E addio, francamente, a qualsiasi spiegazione che tiri in ballo, dinanzi a questo profluvio di performance comunicative, pratiche reticolari, nebulose affettive, gioie tragiche e invocati malanni perfino corporali (“voltastomaco”, “coliche”, “sbocchi di fiele”), insomma, si tolga di mezzo il concetto così novecentesco di partecipazione. Perché questa che ti arriva addosso è anch’essa molto di meno e molto di più, della vecchia e cara partecipazione, è peggio o meglio, dipende. Ma intanto il palcoscenico — altro che le nuvolette del Cavaliere e gli attrezzi vintage di Renzi — si fa notare per il cumulo di rovine. Non è questa la prosecuzione della vecchia politica con altri mezzi tecnologici, è uno strappo, è una consumazione, è un carnevale un po’ cannibale e un po’ creativo.
Troppo difficile, in ogni caso, capire cosa abbia mosso questo tweet ai limiti della blasfemia: “Renzi da Nazareth a tavola con pubblicani e prostitute. Vediamo se a Pasqua la base lo crocifiggerà”.
Sembra, se proprio occorre trovare qualche riferimento, la vendetta delle avanguardie del secolo scorso che si sono fatte cultura, ma anche con qualche ricaduta nella porno-cultura con legittimazione anonima o mascherata. Colpiscono le foto dietro cui si raffigurano gli utenti: Salvator D’Alì, Calvino, un certo Renzo Mattei, un finto Kuperlo, perfino un redivivo Cossiga che si firma Franc’Esco.
Nel merito, a voler classificare l’incandescente materiale si capisce che un terzo, grosso modo, invoca lo scandalo di un incontro che non ci sarebbe dovuto essere.
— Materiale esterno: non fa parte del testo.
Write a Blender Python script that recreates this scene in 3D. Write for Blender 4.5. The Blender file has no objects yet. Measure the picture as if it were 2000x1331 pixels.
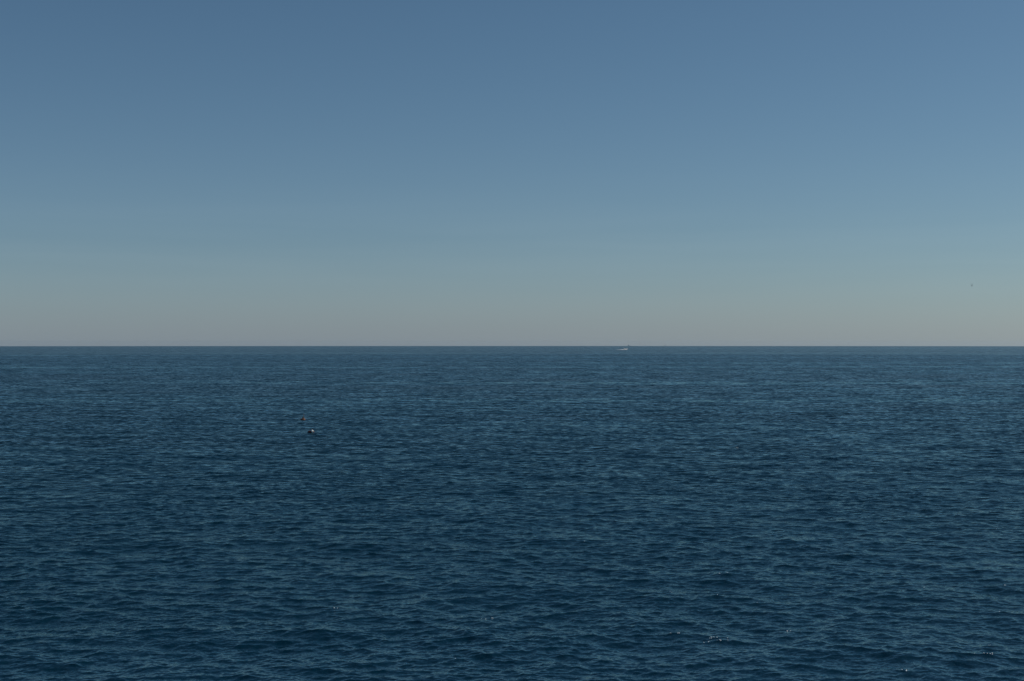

Un altro terzo — ma la suddivisione è affrettata — cerca di mettere in luce l’incoerenza di Renzi che aveva detto le peggio cose di Berlusconi. Infine un terzo che gioca e si gioca con disperata euforia il tema del connubio, del matrimonio, della fusione, dell’ibridazione. In questo senso le immagini annichiliscono senz’altro le parole. Il “Renzusconi”, mostruosa creatura rubizza, non ne ha proprio bisogno. E preziose elaborazioni grafiche del simbolo del Pd con dentro il Biscione ammettono che il marketing può mangiare se stesso, e forse è fatale che chi scommette sullo spettacolo dei consumi è da questo che deve guardarsi le spalle, e arrivederci al prossimo tweet.